-- START PROVIDED DATA --

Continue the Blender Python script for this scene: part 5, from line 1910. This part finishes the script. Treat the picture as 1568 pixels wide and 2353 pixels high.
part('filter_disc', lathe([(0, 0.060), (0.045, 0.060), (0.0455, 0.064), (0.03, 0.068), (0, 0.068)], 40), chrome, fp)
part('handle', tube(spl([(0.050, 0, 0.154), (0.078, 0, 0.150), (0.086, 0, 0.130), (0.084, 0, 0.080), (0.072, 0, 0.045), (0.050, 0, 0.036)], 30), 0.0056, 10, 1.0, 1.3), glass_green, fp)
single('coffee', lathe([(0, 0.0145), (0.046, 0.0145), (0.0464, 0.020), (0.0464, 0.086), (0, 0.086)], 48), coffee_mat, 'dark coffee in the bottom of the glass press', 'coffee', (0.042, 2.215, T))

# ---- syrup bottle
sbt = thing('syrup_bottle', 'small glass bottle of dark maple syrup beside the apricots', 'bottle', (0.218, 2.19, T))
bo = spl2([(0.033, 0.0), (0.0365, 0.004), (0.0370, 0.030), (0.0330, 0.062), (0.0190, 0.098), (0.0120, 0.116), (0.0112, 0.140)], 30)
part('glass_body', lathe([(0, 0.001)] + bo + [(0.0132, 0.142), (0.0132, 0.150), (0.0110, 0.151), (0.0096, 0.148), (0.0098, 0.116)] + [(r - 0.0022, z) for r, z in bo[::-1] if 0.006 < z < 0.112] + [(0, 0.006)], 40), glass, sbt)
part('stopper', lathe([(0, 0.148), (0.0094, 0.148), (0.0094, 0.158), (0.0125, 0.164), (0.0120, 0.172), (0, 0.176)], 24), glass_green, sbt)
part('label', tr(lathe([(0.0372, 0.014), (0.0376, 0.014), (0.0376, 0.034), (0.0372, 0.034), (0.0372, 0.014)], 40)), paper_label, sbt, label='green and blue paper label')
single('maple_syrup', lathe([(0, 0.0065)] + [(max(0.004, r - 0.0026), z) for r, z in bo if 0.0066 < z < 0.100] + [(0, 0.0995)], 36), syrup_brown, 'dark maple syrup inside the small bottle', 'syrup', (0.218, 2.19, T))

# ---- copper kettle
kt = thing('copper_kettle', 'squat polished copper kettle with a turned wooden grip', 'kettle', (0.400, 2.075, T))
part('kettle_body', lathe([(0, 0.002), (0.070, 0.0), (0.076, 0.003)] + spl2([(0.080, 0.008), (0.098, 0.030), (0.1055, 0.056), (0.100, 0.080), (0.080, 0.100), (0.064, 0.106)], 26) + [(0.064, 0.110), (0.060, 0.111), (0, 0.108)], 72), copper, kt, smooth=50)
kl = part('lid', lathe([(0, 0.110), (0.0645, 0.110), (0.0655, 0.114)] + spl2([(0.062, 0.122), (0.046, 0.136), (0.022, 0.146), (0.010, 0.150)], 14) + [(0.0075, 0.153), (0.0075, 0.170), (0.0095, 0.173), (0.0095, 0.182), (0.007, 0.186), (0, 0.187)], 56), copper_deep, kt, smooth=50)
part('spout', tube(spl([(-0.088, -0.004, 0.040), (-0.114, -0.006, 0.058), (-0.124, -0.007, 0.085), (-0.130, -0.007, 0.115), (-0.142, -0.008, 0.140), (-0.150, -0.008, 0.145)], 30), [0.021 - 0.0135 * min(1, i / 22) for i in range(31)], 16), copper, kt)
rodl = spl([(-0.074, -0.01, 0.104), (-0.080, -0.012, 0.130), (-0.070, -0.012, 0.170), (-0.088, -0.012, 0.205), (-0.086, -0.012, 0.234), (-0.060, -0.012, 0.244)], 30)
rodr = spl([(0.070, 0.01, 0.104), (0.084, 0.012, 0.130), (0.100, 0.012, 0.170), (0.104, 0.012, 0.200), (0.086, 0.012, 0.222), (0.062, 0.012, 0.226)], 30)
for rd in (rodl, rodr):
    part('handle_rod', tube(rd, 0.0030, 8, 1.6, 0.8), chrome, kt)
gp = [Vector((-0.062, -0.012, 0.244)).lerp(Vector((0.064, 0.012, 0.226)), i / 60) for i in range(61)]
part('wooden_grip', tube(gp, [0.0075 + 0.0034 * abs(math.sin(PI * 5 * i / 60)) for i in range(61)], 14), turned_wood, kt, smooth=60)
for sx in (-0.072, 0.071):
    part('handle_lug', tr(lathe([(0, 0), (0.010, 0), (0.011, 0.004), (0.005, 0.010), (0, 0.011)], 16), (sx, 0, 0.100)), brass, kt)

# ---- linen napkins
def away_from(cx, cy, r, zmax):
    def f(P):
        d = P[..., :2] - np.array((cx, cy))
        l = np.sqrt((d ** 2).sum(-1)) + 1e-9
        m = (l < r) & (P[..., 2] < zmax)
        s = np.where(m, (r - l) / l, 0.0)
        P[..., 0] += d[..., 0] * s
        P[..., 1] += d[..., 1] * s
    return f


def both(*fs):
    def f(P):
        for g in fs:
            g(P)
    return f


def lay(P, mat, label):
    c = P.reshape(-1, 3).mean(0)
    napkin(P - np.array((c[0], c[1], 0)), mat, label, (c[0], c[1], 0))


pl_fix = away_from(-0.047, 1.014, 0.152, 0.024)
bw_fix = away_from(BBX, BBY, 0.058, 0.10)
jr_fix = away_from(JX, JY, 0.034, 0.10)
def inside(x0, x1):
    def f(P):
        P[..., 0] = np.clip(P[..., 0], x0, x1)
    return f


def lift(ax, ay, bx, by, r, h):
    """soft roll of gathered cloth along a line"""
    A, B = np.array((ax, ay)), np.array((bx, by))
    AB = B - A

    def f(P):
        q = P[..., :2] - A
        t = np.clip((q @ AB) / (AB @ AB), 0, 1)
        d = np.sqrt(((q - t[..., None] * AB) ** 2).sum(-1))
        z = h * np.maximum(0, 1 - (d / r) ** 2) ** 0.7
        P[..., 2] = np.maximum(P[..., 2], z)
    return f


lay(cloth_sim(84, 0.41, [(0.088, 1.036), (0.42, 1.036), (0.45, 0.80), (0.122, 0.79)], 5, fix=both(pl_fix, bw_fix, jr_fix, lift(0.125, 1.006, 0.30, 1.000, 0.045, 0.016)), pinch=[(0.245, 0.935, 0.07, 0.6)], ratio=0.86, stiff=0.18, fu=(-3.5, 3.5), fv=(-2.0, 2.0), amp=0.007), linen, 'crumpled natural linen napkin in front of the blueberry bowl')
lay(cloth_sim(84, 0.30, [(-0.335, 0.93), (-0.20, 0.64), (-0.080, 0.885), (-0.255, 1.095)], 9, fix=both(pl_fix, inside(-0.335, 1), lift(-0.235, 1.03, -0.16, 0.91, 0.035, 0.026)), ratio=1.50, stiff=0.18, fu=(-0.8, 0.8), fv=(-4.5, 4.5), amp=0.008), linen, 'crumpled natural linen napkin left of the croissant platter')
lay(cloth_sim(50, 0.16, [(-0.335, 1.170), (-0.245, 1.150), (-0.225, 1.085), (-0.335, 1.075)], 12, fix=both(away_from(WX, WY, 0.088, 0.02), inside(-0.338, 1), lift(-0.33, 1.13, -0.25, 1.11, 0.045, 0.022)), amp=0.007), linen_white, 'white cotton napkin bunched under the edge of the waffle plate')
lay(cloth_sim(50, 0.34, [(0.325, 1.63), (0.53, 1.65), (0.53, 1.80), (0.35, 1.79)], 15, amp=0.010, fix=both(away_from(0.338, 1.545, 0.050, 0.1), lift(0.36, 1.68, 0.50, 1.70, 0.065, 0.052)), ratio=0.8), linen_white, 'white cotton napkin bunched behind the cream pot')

-- END PROVIDED DATA --

__SHORT PROBLEM__. Extract all of the data shown above and repeat it verbatim.

__REPLY__.
Continue the Blender Python script for this scene: part 5, from line 1910. This part finishes the script. Treat the picture as 1568 pixels wide and 2353 pixels high.
part('filter_disc', lathe([(0, 0.060), (0.045, 0.060), (0.0455, 0.064), (0.03, 0.068), (0, 0.068)], 40), chrome, fp)
part('handle', tube(spl([(0.050, 0, 0.154), (0.078, 0, 0.150), (0.086, 0, 0.130), (0.084, 0, 0.080), (0.072, 0, 0.045), (0.050, 0, 0.036)], 30), 0.0056, 10, 1.0, 1.3), glass_green, fp)
single('coffee', lathe([(0, 0.0145), (0.046, 0.0145), (0.0464, 0.020), (0.0464, 0.086), (0, 0.086)], 48), coffee_mat, 'dark coffee in the bottom of the glass press', 'coffee', (0.042, 2.215, T))

# ---- syrup bottle
sbt = thing('syrup_bottle', 'small glass bottle of dark maple syrup beside the apricots', 'bottle', (0.218, 2.19, T))
bo = spl2([(0.033, 0.0), (0.0365, 0.004), (0.0370, 0.030), (0.0330, 0.062), (0.0190, 0.098), (0.0120, 0.116), (0.0112, 0.140)], 30)
part('glass_body', lathe([(0, 0.001)] + bo + [(0.0132, 0.142), (0.0132, 0.150), (0.0110, 0.151), (0.0096, 0.148), (0.0098, 0.116)] + [(r - 0.0022, z) for r, z in bo[::-1] if 0.006 < z < 0.112] + [(0, 0.006)], 40), glass, sbt)
part('stopper', lathe([(0, 0.148), (0.0094, 0.148), (0.0094, 0.158), (0.0125, 0.164), (0.0120, 0.172), (0, 0.176)], 24), glass_green, sbt)
part('label', tr(lathe([(0.0372, 0.014), (0.0376, 0.014), (0.0376, 0.034), (0.0372, 0.034), (0.0372, 0.014)], 40)), paper_label, sbt, label='green and blue paper label')
single('maple_syrup', lathe([(0, 0.0065)] + [(max(0.004, r - 0.0026), z) for r, z in bo if 0.0066 < z < 0.100] + [(0, 0.0995)], 36), syrup_brown, 'dark maple syrup inside the small bottle', 'syrup', (0.218, 2.19, T))

# ---- copper kettle
kt = thing('copper_kettle', 'squat polished copper kettle with a turned wooden grip', 'kettle', (0.400, 2.075, T))
part('kettle_body', lathe([(0, 0.002), (0.070, 0.0), (0.076, 0.003)] + spl2([(0.080, 0.008), (0.098, 0.030), (0.1055, 0.056), (0.100, 0.080), (0.080, 0.100), (0.064, 0.106)], 26) + [(0.064, 0.110), (0.060, 0.111), (0, 0.108)], 72), copper, kt, smooth=50)
kl = part('lid', lathe([(0, 0.110), (0.0645, 0.110), (0.0655, 0.114)] + spl2([(0.062, 0.122), (0.046, 0.136), (0.022, 0.146), (0.010, 0.150)], 14) + [(0.0075, 0.153), (0.0075, 0.170), (0.0095, 0.173), (0.0095, 0.182), (0.007, 0.186), (0, 0.187)], 56), copper_deep, kt, smooth=50)
part('spout', tube(spl([(-0.088, -0.004, 0.040), (-0.114, -0.006, 0.058), (-0.124, -0.007, 0.085), (-0.130, -0.007, 0.115), (-0.142, -0.008, 0.140), (-0.150, -0.008, 0.145)], 30), [0.021 - 0.0135 * min(1, i / 22) for i in range(31)], 16), copper, kt)
rodl = spl([(-0.074, -0.01, 0.104), (-0.080, -0.012, 0.130), (-0.070, -0.012, 0.170), (-0.088, -0.012, 0.205), (-0.086, -0.012, 0.234), (-0.060, -0.012, 0.244)], 30)
rodr = spl([(0.070, 0.01, 0.104), (0.084, 0.012, 0.130), (0.100, 0.012, 0.170), (0.104, 0.012, 0.200), (0.086, 0.012, 0.222), (0.062, 0.012, 0.226)], 30)
for rd in (rodl, rodr):
    part('handle_rod', tube(rd, 0.0030, 8, 1.6, 0.8), chrome, kt)
gp = [Vector((-0.062, -0.012, 0.244)).lerp(Vector((0.064, 0.012, 0.226)), i / 60) for i in range(61)]
part('wooden_grip', tube(gp, [0.0075 + 0.0034 * abs(math.sin(PI * 5 * i / 60)) for i in range(61)], 14), turned_wood, kt, smooth=60)
for sx in (-0.072, 0.071):
    part('handle_lug', tr(lathe([(0, 0), (0.010, 0), (0.011, 0.004), (0.005, 0.010), (0, 0.011)], 16), (sx, 0, 0.100)), brass, kt)

# ---- linen napkins
def away_from(cx, cy, r, zmax):
    def f(P):
        d = P[..., :2] - np.array((cx, cy))
        l = np.sqrt((d ** 2).sum(-1)) + 1e-9
        m = (l < r) & (P[..., 2] < zmax)
        s = np.where(m, (r - l) / l, 0.0)
        P[..., 0] += d[..., 0] * s
        P[..., 1] += d[..., 1] * s
    return f


def both(*fs):
    def f(P):
        for g in fs:
            g(P)
    return f


def lay(P, mat, label):
    c = P.reshape(-1, 3).mean(0)
    napkin(P - np.array((c[0], c[1], 0)), mat, label, (c[0], c[1], 0))


pl_fix = away_from(-0.047, 1.014, 0.152, 0.024)
bw_fix = away_from(BBX, BBY, 0.058, 0.10)
jr_fix = away_from(JX, JY, 0.034, 0.10)
def inside(x0, x1):
    def f(P):
        P[..., 0] = np.clip(P[..., 0], x0, x1)
    return f


def lift(ax, ay, bx, by, r, h):
    """soft roll of gathered cloth along a line"""
    A, B = np.array((ax, ay)), np.array((bx, by))
    AB = B - A

    def f(P):
        q = P[..., :2] - A
        t = np.clip((q @ AB) / (AB @ AB), 0, 1)
        d = np.sqrt(((q - t[..., None] * AB) ** 2).sum(-1))
        z = h * np.maximum(0, 1 - (d / r) ** 2) ** 0.7
        P[..., 2] = np.maximum(P[..., 2], z)
    return f


lay(cloth_sim(84, 0.41, [(0.088, 1.036), (0.42, 1.036), (0.45, 0.80), (0.122, 0.79)], 5, fix=both(pl_fix, bw_fix, jr_fix, lift(0.125, 1.006, 0.30, 1.000, 0.045, 0.016)), pinch=[(0.245, 0.935, 0.07, 0.6)], ratio=0.86, stiff=0.18, fu=(-3.5, 3.5), fv=(-2.0, 2.0), amp=0.007), linen, 'crumpled natural linen napkin in front of the blueberry bowl')
lay(cloth_sim(84, 0.30, [(-0.335, 0.93), (-0.20, 0.64), (-0.080, 0.885), (-0.255, 1.095)], 9, fix=both(pl_fix, inside(-0.335, 1), lift(-0.235, 1.03, -0.16, 0.91, 0.035, 0.026)), ratio=1.50, stiff=0.18, fu=(-0.8, 0.8), fv=(-4.5, 4.5), amp=0.008), linen, 'crumpled natural linen napkin left of the croissant platter')
lay(cloth_sim(50, 0.16, [(-0.335, 1.170), (-0.245, 1.150), (-0.225, 1.085), (-0.335, 1.075)], 12, fix=both(away_from(WX, WY, 0.088, 0.02), inside(-0.338, 1), lift(-0.33, 1.13, -0.25, 1.11, 0.045, 0.022)), amp=0.007), linen_white, 'white cotton napkin bunched under the edge of the waffle plate')
lay(cloth_sim(50, 0.34, [(0.325, 1.63), (0.53, 1.65), (0.53, 1.80), (0.35, 1.79)], 15, amp=0.010, fix=both(away_from(0.338, 1.545, 0.050, 0.1), lift(0.36, 1.68, 0.50, 1.70, 0.065, 0.052)), ratio=0.8), linen_white, 'white cotton napkin bunched behind the cream pot')